§ **Exercise description**: Collect all lines containing the word "scene" from the data.

§ **Material provided**:
----
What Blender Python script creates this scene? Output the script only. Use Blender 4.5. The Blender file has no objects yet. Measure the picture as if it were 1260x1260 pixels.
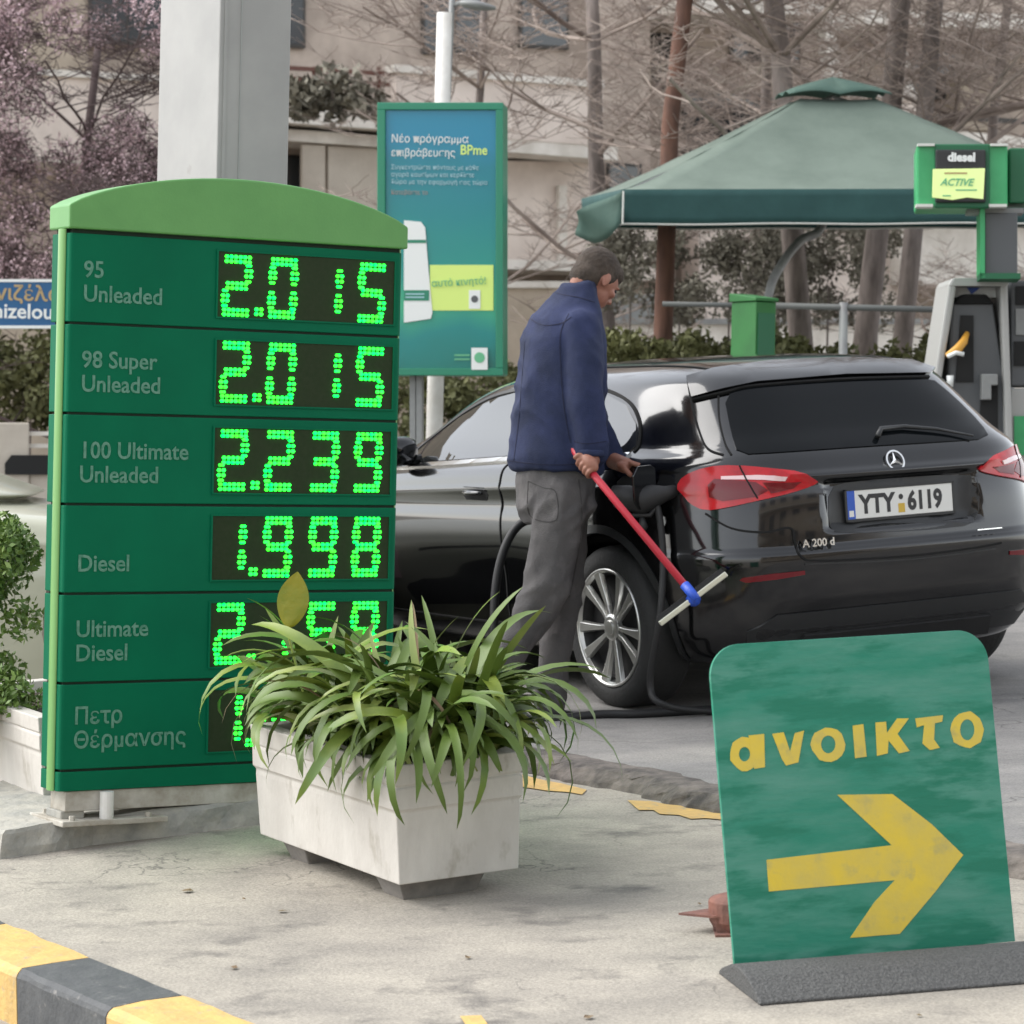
import bpy, bmesh, math, random
import numpy as np
from math import sin, cos, radians as rad, pi, sqrt
from mathutils import Vector, Matrix, noise
from mathutils.bvhtree import BVHTree
from mathutils.geometry import delaunay_2d_cdt

random.seed(7)
SC = bpy.context.scene
COL = SC.collection

# ------------------------------------------------------------------ camera, sky, sun
F, CX, YH, ROLL, EYE, TX, TY = 3600.0, 630.0, 544.0, 0.022, 1.83, 0.044, 0.0594
cd = bpy.data.cameras.new('camera'); cam = bpy.data.objects.new('camera', cd); COL.objects.link(cam)
cd.sensor_width = 36.0; cd.lens = F / 1260.0 * 36.0; cd.shift_y = -(630.0 - YH) / 1260.0
cd.clip_start = 0.1; cd.clip_end = 2000.0
cam.matrix_world = Matrix.Translation((0, 0, EYE)) @ Matrix.Rotation(pi / 2, 4, 'X') @ Matrix.Rotation(ROLL, 4, 'Z')
cd.dof.use_dof = True; cd.dof.focus_distance = 9.5; cd.dof.aperture_fstop = 7.0
SC.camera = cam

w = bpy.data.worlds.new("World"); SC.world = w; w.use_nodes = True
nt = w.node_tree; nt.nodes.clear()
sky = nt.nodes.new('ShaderNodeTexSky'); sky.sky_type = 'NISHITA'; sky.sun_disc = False
sky.sun_elevation = rad(52); sky.sun_rotation = rad(-62); sky.air_density = 1.2; sky.dust_density = 1.0
hs = nt.nodes.new('ShaderNodeHueSaturation'); hs.inputs['Saturation'].default_value = 0.22
bg = nt.nodes.new('ShaderNodeBackground'); bg.inputs['Strength'].default_value = 0.15
wo = nt.nodes.new('ShaderNodeOutputWorld')
nt.links.new(sky.outputs[0], hs.inputs['Color']); nt.links.new(hs.outputs[0], bg.inputs['Color']); nt.links.new(bg.outputs[0], wo.inputs['Surface'])
sd = bpy.data.lights.new('sun', 'SUN'); sd.energy = 1.3; sd.angle = rad(50); sd.color = (1.0, 0.965, 0.91)
sun = bpy.data.objects.new('sun', sd); COL.objects.link(sun)
sdir = Vector((-0.66, 0.10, 0.74)).normalized()
sun.rotation_euler = (-sdir).to_track_quat('-Z', 'Y').to_euler()
sky.sun_elevation = math.asin(sdir.z); sky.sun_rotation = math.atan2(sdir.x, sdir.y)
SC.view_settings.view_transform = 'Standard'; SC.view_settings.look = 'None'
SC.view_settings.gamma = 1.0; SC.view_settings.exposure = 1.30
SC.view_settings.use_curve_mapping = False

# ------------------------------------------------------------------ placing helpers
def unroll(px, py):
    a, b = px - CX, py - YH
    return a * cos(ROLL) + b * sin(ROLL), -a * sin(ROLL) + b * cos(ROLL)
def at(px, py, Y):
    u, v = unroll(px, py)
    return Vector((u * Y / F, Y, EYE - v * Y / F))
def gr(px, py, dz=0.0):
    u, v = unroll(px, py)
    return at(px, py, (EYE - dz) / (v / F + TX * u / F + TY))
def gz(x, y):
    def cl(t, a, b, s):            # smooth clamp
        if t > b: return b + s * (1 - math.exp(-(t - b) / s))
        if t < a: return a - s * (1 - math.exp((t - a) / s))
        return t
    return TX * cl(x, -6, 6, 3) + TY * cl(y, 4, 19, 3)
def onplane(px, py, p0, ang):
    u, v = unroll(px, py); d = Vector((u / F, 1, -v / F)); n = Vector((-sin(rad(ang)), cos(rad(ang)), 0))
    c = Vector((0, 0, EYE)); t = n.dot(Vector(p0) - c) / n.dot(d)
    return c + d * t
def frame(o, ang):
    return Matrix.Translation(o) @ Matrix.Rotation(rad(ang), 4, 'Z')
GN = Vector((-TX, -TY, 1)).normalized()
def gframe(o, ang):                # frame lying on the sloping ground
    x = Vector((cos(rad(ang)), sin(rad(ang)), 0)); x = (x - GN * x.dot(GN)).normalized(); y = GN.cross(x)
    m = Matrix((x, y, GN)).transposed().to_4x4(); m.translation = o
    return m

# ------------------------------------------------------------------ mesh helpers
class MB:
    def __init__(s): s.v = []; s.f = []
    def add(s, vs, fs):
        n = len(s.v); s.v += [tuple(p) for p in vs]; s.f += [tuple(i + n for i in f) for f in fs]; return s
    def box(s, x0, x1, y0, y1, z0, z1, M=None):
        vs = [Vector((x, y, z)) for z in (z0, z1) for y in (y0, y1) for x in (x0, x1)]
        if M: vs = [M @ p for p in vs]
        return s.add(vs, [(0, 2, 3, 1), (4, 5, 7, 6), (0, 1, 5, 4), (2, 6, 7, 3), (0, 4, 6, 2), (1, 3, 7, 5)])
    def loft(s, rings, cap=True, close=True):
        n = len(rings[0]); vs = [p for r in rings for p in r]; fs = []
        for i in range(len(rings) - 1):
            for j in range(n if close else n - 1):
                a = i * n + j; b = i * n + (j + 1) % n
                fs.append((a, b, b + n, a + n))
        if cap and close: fs.append(tuple(range(n))[::-1]); fs.append(tuple(range((len(rings) - 1) * n, len(rings) * n)))
        return s.add(vs, fs)
    def tube(s, pts, rad_, n=8, cap=True):
        pts = [Vector(p) for p in pts]
        if not hasattr(rad_, '__len__'): rad_ = [rad_] * len(pts)
        rings = []; up = None
        for i, p in enumerate(pts):
            d = (pts[min(i + 1, len(pts) - 1)] - pts[max(i - 1, 0)]).normalized()
            if up is None: up = Vector((0, 0, 1)) if abs(d.z) < .9 else Vector((1, 0, 0))
            a = d.cross(up).normalized(); up = a.cross(d)
            rings.append([p + (a * cos(2 * pi * k / n) + up * sin(2 * pi * k / n)) * rad_[i] for k in range(n)])
        return s.loft(rings, cap)
    def lathe(s, prof, M, n=32, cap=False):     # prof: (r, h) around local Z
        rings = [[M @ Vector((r * cos(2 * pi * k / n), r * sin(2 * pi * k / n), h)) for k in range(n)] for r, h in prof]
        return s.loft(rings, cap)
    def prism(s, poly, M, z0, z1):              # poly in local xy, any simple polygon
        k = len(poly); r = delaunay_2d_cdt([Vector(p) for p in poly], [], [list(range(k))], 1, 1e-6)
        v2, tri = r[0], r[2]; n = len(v2)
        s.add([M @ Vector((p[0], p[1], z1)) for p in v2], tri)
        s.add([M @ Vector((p[0], p[1], z0)) for p in v2], [t[::-1] for t in tri])
        A = [M @ Vector((p[0], p[1], z0)) for p in poly]; B = [M @ Vector((p[0], p[1], z1)) for p in poly]
        s.add(A + B, [(i, (i + 1) % k, k + (i + 1) % k, k + i) for i in range(k)])
        return s
    def mesh(s, name, mat, smooth=False):
        me = bpy.data.meshes.new(name); me.from_pydata(s.v, [], s.f); me.validate()
        bm = bmesh.new(); bm.from_mesh(me); bmesh.ops.remove_doubles(bm, verts=bm.verts, dist=1e-6)
        bmesh.ops.recalc_face_normals(bm, faces=bm.faces); bm.to_mesh(me); bm.free()
        if mat: me.materials.append(mat)
        if smooth: me.shade_smooth() if hasattr(me, 'shade_smooth') else [setattr(p, 'use_smooth', True) for p in me.polygons]
        return me
    def build(s, name, mat, parent=None, smooth=False, bevel=0, seg=2, auto=None):
        return put(name, s.mesh(name, mat, smooth), parent, bevel, seg, auto)
def put(name, me, parent=None, bevel=0, seg=2, auto=None):
    o = bpy.data.objects.new(name, me); COL.objects.link(o)
    if parent: o.parent = parent
    if bevel:
        m = o.modifiers.new('bevel', 'BEVEL'); m.width = bevel; m.segments = seg; m.limit_method = 'ANGLE'; m.angle_limit = rad(40)
    return o
def quick(name, mat, verts, faces, parent=None, smooth=False):   # large meshes, no cleaning
    me = bpy.data.meshes.new(name); me.from_pydata([tuple(v) for v in verts], [], faces)
    me.materials.append(mat)
    if smooth: me.polygons.foreach_set('use_smooth', [True] * len(me.polygons))
    me.update(); return put(name, me, parent)
def thing(name, label, cat, M=None, group=None):
    o = bpy.data.objects.new(name, None); COL.objects.link(o); o.empty_display_size = .1
    if M is not None: o.matrix_world = M
    o['label'] = label; o['category'] = cat
    if group: o['group'] = group
    return o
def tag(o, label, cat, group=None):
    o['label'] = label; o['category'] = cat
    if group: o['group'] = group
    return o
def struct(o): o['kind'] = 'structure'; return o
def stuff(o): o['kind'] = 'stuff'; return o
def evalmesh(o):
    dg = bpy.context.evaluated_depsgraph_get(); dg.update()
    me = bpy.data.meshes.new_from_object(o.evaluated_get(dg), depsgraph=dg)
    return me
def text_mesh(body, size, extr=0.002, bold=0.0, shear=0.0, align='LEFT', sx=1.0, spacing=1.0, line=1.0):
    c = bpy.data.curves.new('t', 'FONT'); c.body = body; c.size = size; c.extrude = extr; c.offset = bold
    c.shear = shear; c.align_x = align; c.resolution_u = 3; c.space_character = spacing; c.space_line = line
    o = bpy.data.objects.new('t', c); COL.objects.link(o); me = evalmesh(o)
    bpy.data.objects.remove(o); bpy.data.curves.remove(c)
    if sx != 1.0:
        for v in me.vertices: v.co.x *= sx
    return me
def lettering(name, body, mat, parent, M, size, **k):
    me = text_mesh(body, size, **k); me.transform(M); me.materials.clear(); me.materials.append(mat)
    return put(name, me, parent)
FRONT = lambda x, y, z: Matrix.Translation((x, y, z)) @ Matrix.Rotation(pi / 2, 4, 'X')   # text plane facing local -Y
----
§ **Worked solution**:
What Blender Python script creates this scene? Output the script only. Use Blender 4.5. The Blender file has no objects yet. Measure the picture as if it were 1260x1260 pixels.
SC = bpy.context.scene